A denúncia pode ser apresentada por qualquer cidadão ao Senado Federal (art. 41), desde que acompanhada de documentos ou indicação de provas (art. 43). Após leitura em plenário, é criada uma comissão especial para emitir parecer preliminar (arts. 44 e 45). Esse parecer é submetido ao plenário e pode ser aprovado por maioria simples (art. 47), hipótese em que o denunciado é intimado a apresentar defesa em dez dias (art. 49).
Se a acusação for considerada procedente, o ministro denunciado é automaticamente afastado de suas funções e passa a perder um terço da remuneração até o julgamento final (art. 57).
O processo segue, então, para a fase de libelo acusatório, contrariedade e instrução probatória (arts. 58 a 66), culminando no julgamento pelo Senado, presidido pelo presidente do STF, no qual todos os senadores atuam como juízes (art. 61). Para a condenação e consequente perda do cargo é necessário o voto favorável de dois terços dos senadores (art. 68), podendo ainda ser fixado prazo de até cinco anos de inabilitação para funções públicas.
Importante ressaltar que, embora o procedimento esteja previsto em lei, nunca houve um caso de impeachment de ministro do STF no Brasil.
Quantitativo
De acordo com dados oficiais do Senado, entre 2021 e 2025 foram protocolados 57 pedidos de impeachment contra ministros do STF.
O ano de 2021 concentrou o maior número de petições, com 23 registros.

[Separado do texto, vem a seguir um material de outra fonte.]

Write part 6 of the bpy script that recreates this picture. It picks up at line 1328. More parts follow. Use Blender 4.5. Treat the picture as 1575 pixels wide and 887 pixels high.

Em seguida, aparecem os anos de 2022 e 2025, com 11 pedidos cada. Em 2023, foram 10, e em 2024 apenas 2 solicitações.
Na análise individual, ministro Alexandre de Moraes lidera com 27 pedidos. Em seguida, está o ministro Luís Roberto Barroso, com 22.
Outros alvos de petições foram Gilmar Mendes (5), Cármen Lúcia e Flávio Dino (3 cada), Dias Toffoli (2), além de Luiz Fux e Edson Fachin (1 cada).
Até o momento, os ministros André Mendonça, Nunes Marques e Cristiano Zanin não foram alvos de nenhum pedido.
Apesar de o gráfico apontar 64 menções a ministros, o número real de petições é 57. A aparente diferença ocorre porque alguns pedidos citam mais de um ministro, contabilizados individualmente para cada autoridade mencionada.
Vale destacar que duas petições específicas - Pet 2/21 e Pet 12/21 - foram excluídas da representação gráfica, pois abrangem vários ministros, incluindo alguns já aposentados, dificultando a atribuição individual. A exclusão visa garantir a consistência metodológica dos dados apresentados.
Outro dado relevante é a origem das petições. A maior parte (74%) foi protocolada por cidadãos comuns: 42 das 57.
O restante distribui-se entre deputados Federais (8), senadores (6) e deputados estaduais (2), sendo um do Maranhão e outro do Espírito Santo.